I got notification today about the new disks available for the USP et al.

I thought it interesting that there were a couple of things that might need comment.

Even though it was not really suggested, the notificaiton said:

<qoute>

.... due to the large capacity and the proportionally longer rebuild time for these drives, a RAID-6 configuration provides additional protection against possible data loss in the event of a second drive failure during the longer rebuild time of the first failure. 

</quote>

I like the idea that someone actually says it is a good idea as so far, no one is really pushing that.  Also considering our double disk failure in one parity group, it is something to think about. 

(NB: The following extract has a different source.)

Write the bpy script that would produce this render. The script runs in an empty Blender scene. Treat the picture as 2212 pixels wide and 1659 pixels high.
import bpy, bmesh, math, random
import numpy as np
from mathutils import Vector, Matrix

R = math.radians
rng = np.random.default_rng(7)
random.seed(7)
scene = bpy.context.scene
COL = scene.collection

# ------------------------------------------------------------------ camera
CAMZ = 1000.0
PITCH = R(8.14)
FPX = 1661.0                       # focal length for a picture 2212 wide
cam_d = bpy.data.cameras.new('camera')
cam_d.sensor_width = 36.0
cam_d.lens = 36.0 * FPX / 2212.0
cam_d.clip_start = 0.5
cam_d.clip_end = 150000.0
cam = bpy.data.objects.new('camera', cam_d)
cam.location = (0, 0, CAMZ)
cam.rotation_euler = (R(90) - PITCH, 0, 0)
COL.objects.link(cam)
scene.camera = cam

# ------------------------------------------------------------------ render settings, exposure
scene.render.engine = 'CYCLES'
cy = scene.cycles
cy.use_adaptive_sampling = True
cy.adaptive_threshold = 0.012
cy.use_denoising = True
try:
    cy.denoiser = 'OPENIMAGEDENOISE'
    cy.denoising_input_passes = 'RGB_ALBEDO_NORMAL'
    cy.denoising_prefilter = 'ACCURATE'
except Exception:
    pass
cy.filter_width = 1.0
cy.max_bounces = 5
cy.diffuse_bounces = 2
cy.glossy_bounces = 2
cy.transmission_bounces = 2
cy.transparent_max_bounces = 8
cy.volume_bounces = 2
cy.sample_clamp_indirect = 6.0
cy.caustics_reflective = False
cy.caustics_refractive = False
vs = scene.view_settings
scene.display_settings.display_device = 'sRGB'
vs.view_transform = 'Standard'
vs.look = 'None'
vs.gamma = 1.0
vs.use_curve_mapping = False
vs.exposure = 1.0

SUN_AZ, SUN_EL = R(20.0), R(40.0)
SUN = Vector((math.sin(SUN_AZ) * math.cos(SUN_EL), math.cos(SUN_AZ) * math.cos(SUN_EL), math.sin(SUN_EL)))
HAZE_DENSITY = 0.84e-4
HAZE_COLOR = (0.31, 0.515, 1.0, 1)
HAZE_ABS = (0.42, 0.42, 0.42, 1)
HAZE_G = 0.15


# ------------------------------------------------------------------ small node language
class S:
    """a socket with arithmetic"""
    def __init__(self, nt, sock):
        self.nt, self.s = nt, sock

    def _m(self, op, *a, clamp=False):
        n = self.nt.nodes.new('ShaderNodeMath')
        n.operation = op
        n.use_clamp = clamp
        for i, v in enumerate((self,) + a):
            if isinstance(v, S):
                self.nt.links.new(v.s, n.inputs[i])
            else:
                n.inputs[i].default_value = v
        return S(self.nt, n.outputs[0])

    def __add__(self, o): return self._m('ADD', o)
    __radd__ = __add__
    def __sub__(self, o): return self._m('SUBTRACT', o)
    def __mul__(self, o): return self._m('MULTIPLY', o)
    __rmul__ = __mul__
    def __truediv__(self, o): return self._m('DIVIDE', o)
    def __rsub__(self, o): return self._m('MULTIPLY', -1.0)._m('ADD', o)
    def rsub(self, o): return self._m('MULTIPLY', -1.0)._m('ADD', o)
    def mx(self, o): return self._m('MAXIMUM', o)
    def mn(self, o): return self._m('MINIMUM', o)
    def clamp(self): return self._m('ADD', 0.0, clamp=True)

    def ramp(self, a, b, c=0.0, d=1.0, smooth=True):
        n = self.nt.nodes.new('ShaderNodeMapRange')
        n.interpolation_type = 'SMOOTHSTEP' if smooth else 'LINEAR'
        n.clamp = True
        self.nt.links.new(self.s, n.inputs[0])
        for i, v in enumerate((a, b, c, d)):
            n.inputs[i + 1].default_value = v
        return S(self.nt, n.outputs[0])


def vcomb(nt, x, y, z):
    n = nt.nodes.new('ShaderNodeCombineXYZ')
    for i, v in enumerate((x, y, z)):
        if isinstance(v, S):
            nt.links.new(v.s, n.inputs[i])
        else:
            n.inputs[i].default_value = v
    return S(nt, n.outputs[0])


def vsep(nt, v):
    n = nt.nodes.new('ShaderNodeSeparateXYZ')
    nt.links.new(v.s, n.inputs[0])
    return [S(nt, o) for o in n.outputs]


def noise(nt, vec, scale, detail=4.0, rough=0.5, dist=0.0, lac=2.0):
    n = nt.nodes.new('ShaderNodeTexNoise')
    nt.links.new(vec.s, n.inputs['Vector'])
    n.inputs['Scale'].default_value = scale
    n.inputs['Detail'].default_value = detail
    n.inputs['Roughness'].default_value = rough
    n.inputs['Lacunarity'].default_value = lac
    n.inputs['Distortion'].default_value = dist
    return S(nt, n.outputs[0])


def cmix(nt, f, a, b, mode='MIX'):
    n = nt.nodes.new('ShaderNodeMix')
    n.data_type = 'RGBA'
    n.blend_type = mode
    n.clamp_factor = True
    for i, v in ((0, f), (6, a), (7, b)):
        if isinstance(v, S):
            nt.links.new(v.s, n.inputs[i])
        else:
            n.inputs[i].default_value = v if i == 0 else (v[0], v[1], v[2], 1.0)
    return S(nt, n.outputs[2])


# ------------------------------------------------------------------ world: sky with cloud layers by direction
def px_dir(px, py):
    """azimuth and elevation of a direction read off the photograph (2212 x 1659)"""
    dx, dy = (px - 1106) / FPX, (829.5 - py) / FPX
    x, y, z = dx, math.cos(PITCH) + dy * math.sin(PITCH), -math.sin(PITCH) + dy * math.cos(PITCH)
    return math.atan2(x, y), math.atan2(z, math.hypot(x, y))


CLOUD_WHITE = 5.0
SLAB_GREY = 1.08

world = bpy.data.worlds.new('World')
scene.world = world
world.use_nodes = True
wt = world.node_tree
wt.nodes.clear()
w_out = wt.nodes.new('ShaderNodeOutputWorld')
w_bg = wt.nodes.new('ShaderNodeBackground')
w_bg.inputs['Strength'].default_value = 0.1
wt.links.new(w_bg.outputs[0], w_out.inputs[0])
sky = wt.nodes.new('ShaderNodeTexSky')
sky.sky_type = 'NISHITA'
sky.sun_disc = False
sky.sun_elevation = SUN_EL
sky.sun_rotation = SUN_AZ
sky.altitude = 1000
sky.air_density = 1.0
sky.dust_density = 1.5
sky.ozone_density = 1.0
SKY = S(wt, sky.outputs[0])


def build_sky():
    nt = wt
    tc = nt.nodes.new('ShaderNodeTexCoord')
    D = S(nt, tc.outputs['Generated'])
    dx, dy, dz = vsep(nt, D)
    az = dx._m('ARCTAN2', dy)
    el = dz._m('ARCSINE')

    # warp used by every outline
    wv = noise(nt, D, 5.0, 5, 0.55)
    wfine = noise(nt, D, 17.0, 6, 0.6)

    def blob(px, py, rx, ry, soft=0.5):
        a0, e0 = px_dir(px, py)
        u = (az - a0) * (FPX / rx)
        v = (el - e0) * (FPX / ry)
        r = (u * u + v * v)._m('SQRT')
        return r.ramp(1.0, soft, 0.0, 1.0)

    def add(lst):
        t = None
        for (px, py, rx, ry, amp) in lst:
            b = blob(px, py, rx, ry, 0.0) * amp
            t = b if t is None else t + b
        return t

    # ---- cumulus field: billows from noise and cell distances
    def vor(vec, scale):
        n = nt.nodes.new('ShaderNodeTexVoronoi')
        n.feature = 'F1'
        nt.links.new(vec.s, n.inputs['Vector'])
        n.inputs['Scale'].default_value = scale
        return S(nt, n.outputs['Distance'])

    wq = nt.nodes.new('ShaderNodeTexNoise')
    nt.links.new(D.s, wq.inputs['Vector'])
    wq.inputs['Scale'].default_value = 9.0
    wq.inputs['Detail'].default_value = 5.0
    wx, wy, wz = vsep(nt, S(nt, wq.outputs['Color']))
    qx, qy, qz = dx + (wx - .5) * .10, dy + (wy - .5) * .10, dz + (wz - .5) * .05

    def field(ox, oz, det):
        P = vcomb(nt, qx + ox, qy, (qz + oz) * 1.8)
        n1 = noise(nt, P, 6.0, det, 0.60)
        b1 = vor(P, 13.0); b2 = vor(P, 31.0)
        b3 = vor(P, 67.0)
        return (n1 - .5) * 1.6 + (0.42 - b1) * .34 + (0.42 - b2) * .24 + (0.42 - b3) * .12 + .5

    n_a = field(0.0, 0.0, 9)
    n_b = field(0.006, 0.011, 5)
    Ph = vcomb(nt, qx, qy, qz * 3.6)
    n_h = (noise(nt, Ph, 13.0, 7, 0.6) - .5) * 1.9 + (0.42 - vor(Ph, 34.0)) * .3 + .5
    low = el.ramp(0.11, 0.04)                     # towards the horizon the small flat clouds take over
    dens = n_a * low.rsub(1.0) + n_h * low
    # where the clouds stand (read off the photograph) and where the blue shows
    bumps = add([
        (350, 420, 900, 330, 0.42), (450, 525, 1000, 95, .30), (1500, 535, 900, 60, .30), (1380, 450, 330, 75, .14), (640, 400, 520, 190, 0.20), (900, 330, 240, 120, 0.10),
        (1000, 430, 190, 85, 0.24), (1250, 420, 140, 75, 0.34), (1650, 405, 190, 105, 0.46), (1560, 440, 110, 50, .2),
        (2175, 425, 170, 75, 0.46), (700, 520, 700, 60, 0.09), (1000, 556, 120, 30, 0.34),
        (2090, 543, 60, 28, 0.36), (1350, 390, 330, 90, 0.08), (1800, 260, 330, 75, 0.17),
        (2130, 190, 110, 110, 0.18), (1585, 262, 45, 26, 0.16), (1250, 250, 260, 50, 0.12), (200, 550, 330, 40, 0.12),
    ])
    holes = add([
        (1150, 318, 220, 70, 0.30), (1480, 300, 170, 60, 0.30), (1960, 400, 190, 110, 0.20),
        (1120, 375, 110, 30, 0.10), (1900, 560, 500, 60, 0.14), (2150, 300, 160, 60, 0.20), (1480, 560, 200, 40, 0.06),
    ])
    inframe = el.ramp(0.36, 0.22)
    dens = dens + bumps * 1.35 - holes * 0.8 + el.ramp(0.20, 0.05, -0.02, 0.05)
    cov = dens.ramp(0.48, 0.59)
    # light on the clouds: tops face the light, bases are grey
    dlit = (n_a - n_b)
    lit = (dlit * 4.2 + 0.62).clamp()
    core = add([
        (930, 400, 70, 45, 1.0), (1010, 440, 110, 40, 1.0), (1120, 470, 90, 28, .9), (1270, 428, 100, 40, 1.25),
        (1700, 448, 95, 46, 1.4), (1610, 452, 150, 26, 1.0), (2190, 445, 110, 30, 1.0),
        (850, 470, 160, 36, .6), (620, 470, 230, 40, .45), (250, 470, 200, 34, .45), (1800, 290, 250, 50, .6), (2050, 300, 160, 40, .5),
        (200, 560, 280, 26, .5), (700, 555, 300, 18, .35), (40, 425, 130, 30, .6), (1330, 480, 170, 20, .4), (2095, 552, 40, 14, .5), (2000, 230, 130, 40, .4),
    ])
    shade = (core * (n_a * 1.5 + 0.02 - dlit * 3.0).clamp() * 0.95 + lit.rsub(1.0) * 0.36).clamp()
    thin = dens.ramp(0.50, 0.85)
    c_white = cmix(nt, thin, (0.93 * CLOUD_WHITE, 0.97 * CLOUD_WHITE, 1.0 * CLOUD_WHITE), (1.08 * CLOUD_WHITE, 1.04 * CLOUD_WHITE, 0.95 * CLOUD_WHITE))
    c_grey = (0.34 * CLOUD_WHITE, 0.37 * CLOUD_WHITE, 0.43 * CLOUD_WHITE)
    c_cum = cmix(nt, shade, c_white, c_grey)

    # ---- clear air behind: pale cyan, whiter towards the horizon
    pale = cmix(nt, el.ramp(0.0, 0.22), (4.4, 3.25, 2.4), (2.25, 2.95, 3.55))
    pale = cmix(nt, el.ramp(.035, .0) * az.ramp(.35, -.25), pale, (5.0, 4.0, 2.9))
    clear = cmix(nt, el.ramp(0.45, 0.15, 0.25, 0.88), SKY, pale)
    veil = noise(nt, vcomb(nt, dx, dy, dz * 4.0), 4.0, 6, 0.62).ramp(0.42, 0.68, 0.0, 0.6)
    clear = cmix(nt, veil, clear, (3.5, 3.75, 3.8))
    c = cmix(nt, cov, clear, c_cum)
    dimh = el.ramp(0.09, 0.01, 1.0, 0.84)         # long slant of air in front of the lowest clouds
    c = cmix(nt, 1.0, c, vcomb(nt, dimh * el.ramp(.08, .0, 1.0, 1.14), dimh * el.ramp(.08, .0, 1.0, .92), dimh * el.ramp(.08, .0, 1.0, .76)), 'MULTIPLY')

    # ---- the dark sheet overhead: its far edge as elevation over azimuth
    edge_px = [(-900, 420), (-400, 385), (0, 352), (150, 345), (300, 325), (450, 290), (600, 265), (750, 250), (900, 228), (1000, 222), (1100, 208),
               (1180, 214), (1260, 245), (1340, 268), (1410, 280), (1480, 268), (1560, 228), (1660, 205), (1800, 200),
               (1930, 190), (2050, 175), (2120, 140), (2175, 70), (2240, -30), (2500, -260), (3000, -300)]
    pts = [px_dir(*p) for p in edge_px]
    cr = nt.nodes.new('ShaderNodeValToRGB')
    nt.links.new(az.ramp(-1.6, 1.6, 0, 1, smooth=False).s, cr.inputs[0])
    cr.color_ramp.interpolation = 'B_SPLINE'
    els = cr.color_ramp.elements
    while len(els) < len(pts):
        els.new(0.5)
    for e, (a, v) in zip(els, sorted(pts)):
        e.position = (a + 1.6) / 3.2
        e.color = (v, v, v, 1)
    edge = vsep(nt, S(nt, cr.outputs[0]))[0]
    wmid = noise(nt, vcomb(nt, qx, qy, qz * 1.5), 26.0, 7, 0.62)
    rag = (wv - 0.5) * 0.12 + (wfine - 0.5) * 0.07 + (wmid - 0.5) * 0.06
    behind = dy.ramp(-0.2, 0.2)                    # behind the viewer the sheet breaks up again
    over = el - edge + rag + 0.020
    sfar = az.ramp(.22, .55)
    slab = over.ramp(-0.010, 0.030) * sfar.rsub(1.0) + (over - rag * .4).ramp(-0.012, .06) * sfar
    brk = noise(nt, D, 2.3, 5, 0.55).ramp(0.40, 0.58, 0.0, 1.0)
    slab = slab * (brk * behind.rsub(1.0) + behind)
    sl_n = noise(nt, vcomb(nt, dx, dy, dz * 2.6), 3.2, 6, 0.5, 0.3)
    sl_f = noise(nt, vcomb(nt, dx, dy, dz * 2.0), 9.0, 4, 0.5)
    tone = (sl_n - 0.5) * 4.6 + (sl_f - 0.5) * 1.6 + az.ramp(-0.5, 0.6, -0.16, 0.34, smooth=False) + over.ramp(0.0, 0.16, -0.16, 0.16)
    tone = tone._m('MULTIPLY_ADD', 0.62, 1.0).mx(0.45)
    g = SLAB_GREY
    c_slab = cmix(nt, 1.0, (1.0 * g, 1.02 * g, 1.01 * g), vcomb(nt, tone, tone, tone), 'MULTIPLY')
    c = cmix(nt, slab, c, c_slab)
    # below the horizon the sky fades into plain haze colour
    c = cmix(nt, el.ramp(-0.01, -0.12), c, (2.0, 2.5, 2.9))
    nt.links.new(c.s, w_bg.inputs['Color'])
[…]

Now comes the hard bit.  As the drives get bigger, the IOPS stay much the same.  I would expect that the 15k 300 GB drives would have similiar IOPS to the 15k 146 GB drives and you would have to consider that if you wanted to go that path.  It also leads me to something I read that states:

Each Array Control Pair (ACP) on the Universal Storage Platform can support 15,500 IOPS.  Thats about one third of the IOPS the actual disks can produce.

I was lucky to have done a lot of maths with my Computer Science degree and if we are to use all those recommendations about such and such a configuration, I might actually be able to use what I learnt.  I will have to dust off my calculator and probably replace its batteries.  I can hardly wait until we can only get minimum 500 GB drives that spit out 100 IOPS max.  Then the ACP's will have enough back end disks to just cope.

Actually I am happy to use the 300 GB 15k drives if they are priced well and HDS drop the licencing costs per TB.  I wanted HDS to provide 500 GB SATA disks for the USP so I could provide cheaper backup devices to our servers.  EMC can now do it..  Its all about getting the right solution for the right price.